DIRECTIONS FOR THIS TASK — Give the material once more, word for word, without any images.

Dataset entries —
****

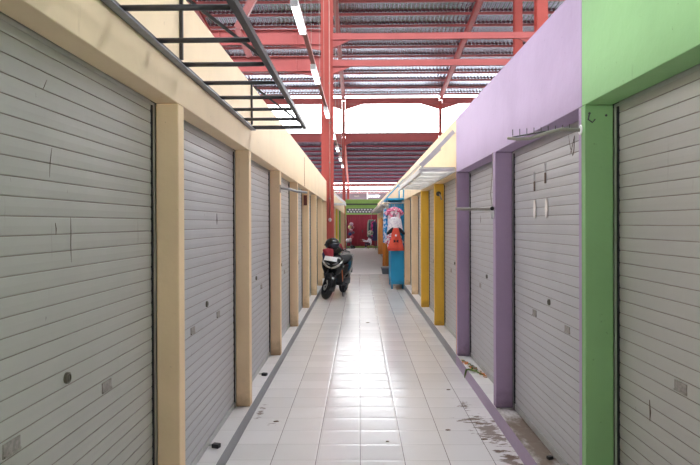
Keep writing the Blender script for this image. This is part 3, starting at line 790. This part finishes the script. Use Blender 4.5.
garment('dress', (.84, 14.86, .98), [(0, .17, 0), (.2, .19, .0), (.33, .20, .0), (.42, .12, 0), (.46, .05, 0)], pinkflower, 'pink and white flowered dress half hidden behind the coral dress', 'clothing', GC, .022, 8, .004, 0, sleeves(pinkflower, .30, .17, .14, 'sleeve', .03), .93)
garment('dress', (.655, 15.45, 1.12), [(0, .06, 0), (.3, .065, 0), (.6, .06, 0), (.78, .05, 0), (.86, .02, 0)], bluefl, 'blue and white flowered dress at the left edge of the blue cupboard', 'clothing', GC, .09, 5, .014)
garment('long_skirt', (.71, 16.45, .46), [(0, .085, -.01), (.3, .09, 0), (.6, .08, 0), (.76, .06, 0), (.8, .03, 0)], orangecl, 'long orange-brown skirt hanging low beside the blue cupboard', 'clothing', GC, .10, 7, .016)
garment('tunic', (.60, 16.95, .76), [(0, .085, 0), (.3, .09, 0), (.7, .08, 0), (.95, .05, 0), (1.0, .02, 0)], cloth('pale_orange_cloth', (206, 134, 70)), 'pale orange tunic hanging farthest out beside the blue cupboard', 'clothing', GC, .10, 6, .014)
garment('scarf', (.885, 16.4, .46), [(0, .026, 0), (.3, .026, 0), (.6, .024, 0), (.75, .015, 0)], olive, 'narrow olive scarf between the orange skirt and the blue board', 'clothing', GC, .05, 4, .008)
# rail the side clothes hang from, and the crate underneath
b = MB(); b.tube([(.665, 15.2, 2.08), (.665, 17.1, 2.08)], .012, 8)
for y in (15.25, 16.1): b.tube([(.665, y, 2.08), (.67, y, 2.165)], .008, 6)
for x, y, zz in ((.71, 16.45, 1.34), (.885, 16.4, 1.29), (.60, 16.95, 1.84)): b.tube([(x, y, zz), (.665, y, 2.08)], .004, 6)
rlb(b).build('side_rail', M['pipe'], t)
t2 = empty('crate', (.86, 19.7, -.012), 'low dark grey plastic crate on the floor beyond the blue cupboard', 'crate')
b = MB(); b.prism([(-.13, 0), (.13, 0), (.16, .2), (-.16, .2)], 'Y', -.18, .18); b.build('tub', plain('dark_grey_plastic', (72, 76, 86), .6), t2)
b = MB(); b.box(-.175, .175, -.195, .195, .18, .205, 0, .006); b.build('rim', plain('grey_plastic', (110, 112, 120), .6), t2)

# ------------------------------------------------------------------ goods and a person by the gate
def hat(loc, r, c, label):
    r *= .85
    t = empty('sun_hat', loc, label, 'hat', 'hats hanging by the gate', (R(70), 0, R(random.uniform(-20, 20))))
    m = cloth('hat_%d_%d' % (c[0], c[1]), c)
    b = MB(); b.lathe([(r, 0), (r*.62, .02), (r*.56, .09), (r*.3, .12), (.005, .125)], seg=20); b.build('crown_and_brim', m, t, True)
    b = MB(); b.lathe([(r*.64, .02), (r*.64, .045), (r*.6, .045), (r*.6, .02)], seg=20, cap=False); b.build('band', blackcl, t, True)
hy = 39.4
for x, z, r, c, lab in ((-.52, 1.56, .15, (196, 170, 180), 'topmost pinkish sun hat on the hat stand'), (-.62, 1.38, .15, (226, 206, 150), 'cream straw hat on the hat stand, upper left'),
        (-.44, 1.36, .13, (150, 96, 104), 'dusty red hat on the hat stand, upper right'), (-.55, 1.18, .13, (206, 150, 160), 'pink hat in the middle of the hat stand'),
        (-.40, 1.02, .11, (92, 84, 104), 'dark grey hat low on the right of the hat stand'), (-.60, .93, .14, (40, 60, 120), 'blue hat on the hat stand'), (-.50, .74, .14, (190, 90, 104), 'lowest red hat on the hat stand')):
    hat((x, hy-.06, z), r, c, lab)
t = empty('hat_stand', (-.53, hy+.03, -.012), 'thin metal hat stand full of hats beside the crimson gate', 'stand')
b = MB(); b.tube([(0, 0, .02), (0, 0, 1.72)], .014, 8); b.build('pole', M['frame'], t)
b = MB(); b.lathe([(.001, 0), (.18, 0), (.16, .02), (.001, .025)], seg=18); b.build('foot', M['frame'], t)
b = MB()
for x, z in ((-.09, 1.38), (.09, 1.36), (.0, 1.56), (-.02, 1.18), (.13, 1.02), (-.07, .93), (.03, .74)): b.tube([(0, 0, z), (x, -.06, z)], .006, 6)
b.build('hook', M['frame'], t)
def stool(loc, h, label, c):
    t = empty('stool', loc, label, 'stool')
    m = plain('stool_%d' % c[0], c, .6)
    b = MB(); b.box(-.17, .17, -.14, .14, h-.04, h, 0, .01); b.build('seat', m, t)
    for sx in (-1, 1):
        for sy in (-1, 1):
            b = MB(); b.bar((sx*.13, sy*.1, h-.04), (sx*.16, sy*.13, 0), .035, .035, 0, (0, 1, 0)); b.build('leg', m, t)
stool((-.68, 38.9, -.012), .44, 'grey four-legged stool holding white bundles beside the hat stand', (108, 112, 124))
b = MB(); b.sphere((-.75, 38.9, .428+.115), .13, .12, .115, 14, 9); o = b.build('bundle', whitecl, None, True); tag(o, 'left white cloth bundle on the grey stool', 'bundle', 'bundles on the stool')
b = MB(); b.sphere((-.58, 38.88, .428+.13), .11, .11, .13, 14, 9); o = b.build('bundle', cloth('grey_pink_cloth', (200, 186, 196)), None, True); tag(o, 'right grey-pink cloth bundle on the grey stool', 'bundle', 'bundles on the stool')
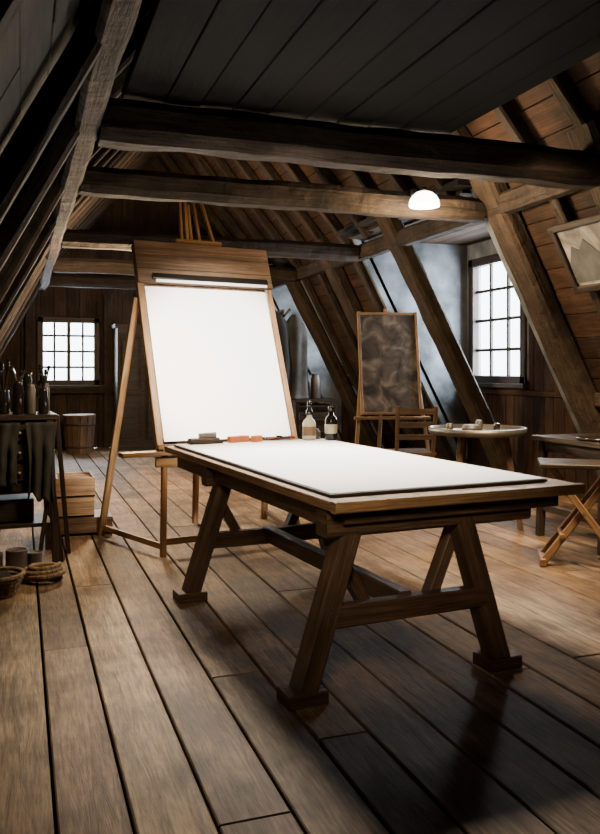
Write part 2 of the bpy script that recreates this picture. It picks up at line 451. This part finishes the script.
for s in (-1, 1):
    bar(a, (s*.49, -.01, .69), (s*.525, -.08, 0), .045, .035, 0, .1, up=(1, 0, 0))
    bar(a, ep(s*.55, 1.80)+V((0, .03, 0)), (s*.70, .83, 0), .042, .048, 0, .1, up=(1, 0, 0))
    bar(a, (s*.525, -.075, .07), (s*.69, .76, .07), .025, .04, 0, .1)
bar(a, (-.52, -.07, .10), (.52, -.07, .10), .025, .045, 0, .1)
bar(a, ep(0, 2.1)+V((0, .05, 0)), (.12, .95, 0), .04, .045, 0, .1, up=(1, 0, 0))
for x0, x1, z1 in ((-.15, -.09, 2.66), (-.06, -.03, 2.60), (.03, .02, 2.62), (.19, .09, 2.64), (-.10, -.05, 2.63)):
    bar(a, ep(x0, 2.0)-nb*.05, ep(x1, z1)-nb*.05, .026, .026, 0, .15, up=nb)
bar(a, ep(-.18, 2.28)-nb*.03, ep(.2, 2.28)-nb*.03, .03, .03, 0, .15, up=nb)
a.make('artist_easel', [M_easel, M_head, M_paper, M_black], (1.42, 5.60, 0), 10)

# ------------------------------------------------------------------ lamp
a = Acc()
prof = [(.115, 0), (.118, .01), (.112, .045), (.092, .08), (.06, .105), (.02, .118)]
lathe(a, (0, 0, 0), prof, 28, 0)
lathe(a, (0, 0, .115), [(.022, 0), (.022, .03), (.008, .036)], 14, 1)
bar(a, (0, 0, .14), (0, .17, .14), .014, .014, 1, .3)
bar(a, (0, .17, .14), (0, .19, .14), .06, .06, 1, .2)
lamp = a.make('ceiling_lamp', [M_lamp, M_black], (2.94, 5.50, 2.53))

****

SOLVED PROBLEM —
Keep writing the Blender script for this image. This is part 3, starting at line 790. This part finishes the script. Use Blender 4.5.
garment('dress', (.84, 14.86, .98), [(0, .17, 0), (.2, .19, .0), (.33, .20, .0), (.42, .12, 0), (.46, .05, 0)], pinkflower, 'pink and white flowered dress half hidden behind the coral dress', 'clothing', GC, .022, 8, .004, 0, sleeves(pinkflower, .30, .17, .14, 'sleeve', .03), .93)
garment('dress', (.655, 15.45, 1.12), [(0, .06, 0), (.3, .065, 0), (.6, .06, 0), (.78, .05, 0), (.86, .02, 0)], bluefl, 'blue and white flowered dress at the left edge of the blue cupboard', 'clothing', GC, .09, 5, .014)
garment('long_skirt', (.71, 16.45, .46), [(0, .085, -.01), (.3, .09, 0), (.6, .08, 0), (.76, .06, 0), (.8, .03, 0)], orangecl, 'long orange-brown skirt hanging low beside the blue cupboard', 'clothing', GC, .10, 7, .016)
garment('tunic', (.60, 16.95, .76), [(0, .085, 0), (.3, .09, 0), (.7, .08, 0), (.95, .05, 0), (1.0, .02, 0)], cloth('pale_orange_cloth', (206, 134, 70)), 'pale orange tunic hanging farthest out beside the blue cupboard', 'clothing', GC, .10, 6, .014)
garment('scarf', (.885, 16.4, .46), [(0, .026, 0), (.3, .026, 0), (.6, .024, 0), (.75, .015, 0)], olive, 'narrow olive scarf between the orange skirt and the blue board', 'clothing', GC, .05, 4, .008)
# rail the side clothes hang from, and the crate underneath
b = MB(); b.tube([(.665, 15.2, 2.08), (.665, 17.1, 2.08)], .012, 8)
for y in (15.25, 16.1): b.tube([(.665, y, 2.08), (.67, y, 2.165)], .008, 6)
for x, y, zz in ((.71, 16.45, 1.34), (.885, 16.4, 1.29), (.60, 16.95, 1.84)): b.tube([(x, y, zz), (.665, y, 2.08)], .004, 6)
rlb(b).build('side_rail', M['pipe'], t)
t2 = empty('crate', (.86, 19.7, -.012), 'low dark grey plastic crate on the floor beyond the blue cupboard', 'crate')
b = MB(); b.prism([(-.13, 0), (.13, 0), (.16, .2), (-.16, .2)], 'Y', -.18, .18); b.build('tub', plain('dark_grey_plastic', (72, 76, 86), .6), t2)
b = MB(); b.box(-.175, .175, -.195, .195, .18, .205, 0, .006); b.build('rim', plain('grey_plastic', (110, 112, 120), .6), t2)

# ------------------------------------------------------------------ goods and a person by the gate
def hat(loc, r, c, label):
    r *= .85
    t = empty('sun_hat', loc, label, 'hat', 'hats hanging by the gate', (R(70), 0, R(random.uniform(-20, 20))))
    m = cloth('hat_%d_%d' % (c[0], c[1]), c)
    b = MB(); b.lathe([(r, 0), (r*.62, .02), (r*.56, .09), (r*.3, .12), (.005, .125)], seg=20); b.build('crown_and_brim', m, t, True)
    b = MB(); b.lathe([(r*.64, .02), (r*.64, .045), (r*.6, .045), (r*.6, .02)], seg=20, cap=False); b.build('band', blackcl, t, True)
hy = 39.4
for x, z, r, c, lab in ((-.52, 1.56, .15, (196, 170, 180), 'topmost pinkish sun hat on the hat stand'), (-.62, 1.38, .15, (226, 206, 150), 'cream straw hat on the hat stand, upper left'),
        (-.44, 1.36, .13, (150, 96, 104), 'dusty red hat on the hat stand, upper right'), (-.55, 1.18, .13, (206, 150, 160), 'pink hat in the middle of the hat stand'),
        (-.40, 1.02, .11, (92, 84, 104), 'dark grey hat low on the right of the hat stand'), (-.60, .93, .14, (40, 60, 120), 'blue hat on the hat stand'), (-.50, .74, .14, (190, 90, 104), 'lowest red hat on the hat stand')):
    hat((x, hy-.06, z), r, c, lab)
t = empty('hat_stand', (-.53, hy+.03, -.012), 'thin metal hat stand full of hats beside the crimson gate', 'stand')
b = MB(); b.tube([(0, 0, .02), (0, 0, 1.72)], .014, 8); b.build('pole', M['frame'], t)
b = MB(); b.lathe([(.001, 0), (.18, 0), (.16, .02), (.001, .025)], seg=18); b.build('foot', M['frame'], t)
b = MB()
for x, z in ((-.09, 1.38), (.09, 1.36), (.0, 1.56), (-.02, 1.18), (.13, 1.02), (-.07, .93), (.03, .74)): b.tube([(0, 0, z), (x, -.06, z)], .006, 6)
b.build('hook', M['frame'], t)
def stool(loc, h, label, c):
    t = empty('stool', loc, label, 'stool')
    m = plain('stool_%d' % c[0], c, .6)
    b = MB(); b.box(-.17, .17, -.14, .14, h-.04, h, 0, .01); b.build('seat', m, t)
    for sx in (-1, 1):
        for sy in (-1, 1):
            b = MB(); b.bar((sx*.13, sy*.1, h-.04), (sx*.16, sy*.13, 0), .035, .035, 0, (0, 1, 0)); b.build('leg', m, t)
stool((-.68, 38.9, -.012), .44, 'grey four-legged stool holding white bundles beside the hat stand', (108, 112, 124))
b = MB(); b.sphere((-.75, 38.9, .428+.115), .13, .12, .115, 14, 9); o = b.build('bundle', whitecl, None, True); tag(o, 'left white cloth bundle on the grey stool', 'bundle', 'bundles on the stool')
b = MB(); b.sphere((-.58, 38.88, .428+.13), .11, .11, .13, 14, 9); o = b.build('bundle', cloth('grey_pink_cloth', (200, 186, 196)), None, True); tag(o, 'right grey-pink cloth bundle on the grey stool', 'bundle', 'bundles on the stool')
Write part 2 of the bpy script that recreates this picture. It picks up at line 451. This part finishes the script.
for s in (-1, 1):
    bar(a, (s*.49, -.01, .69), (s*.525, -.08, 0), .045, .035, 0, .1, up=(1, 0, 0))
    bar(a, ep(s*.55, 1.80)+V((0, .03, 0)), (s*.70, .83, 0), .042, .048, 0, .1, up=(1, 0, 0))
    bar(a, (s*.525, -.075, .07), (s*.69, .76, .07), .025, .04, 0, .1)
bar(a, (-.52, -.07, .10), (.52, -.07, .10), .025, .045, 0, .1)
bar(a, ep(0, 2.1)+V((0, .05, 0)), (.12, .95, 0), .04, .045, 0, .1, up=(1, 0, 0))
for x0, x1, z1 in ((-.15, -.09, 2.66), (-.06, -.03, 2.60), (.03, .02, 2.62), (.19, .09, 2.64), (-.10, -.05, 2.63)):
    bar(a, ep(x0, 2.0)-nb*.05, ep(x1, z1)-nb*.05, .026, .026, 0, .15, up=nb)
bar(a, ep(-.18, 2.28)-nb*.03, ep(.2, 2.28)-nb*.03, .03, .03, 0, .15, up=nb)
a.make('artist_easel', [M_easel, M_head, M_paper, M_black], (1.42, 5.60, 0), 10)

# ------------------------------------------------------------------ lamp
a = Acc()
prof = [(.115, 0), (.118, .01), (.112, .045), (.092, .08), (.06, .105), (.02, .118)]
lathe(a, (0, 0, 0), prof, 28, 0)
lathe(a, (0, 0, .115), [(.022, 0), (.022, .03), (.008, .036)], 14, 1)
bar(a, (0, 0, .14), (0, .17, .14), .014, .014, 1, .3)
bar(a, (0, .17, .14), (0, .19, .14), .06, .06, 1, .2)
lamp = a.make('ceiling_lamp', [M_lamp, M_black], (2.94, 5.50, 2.53))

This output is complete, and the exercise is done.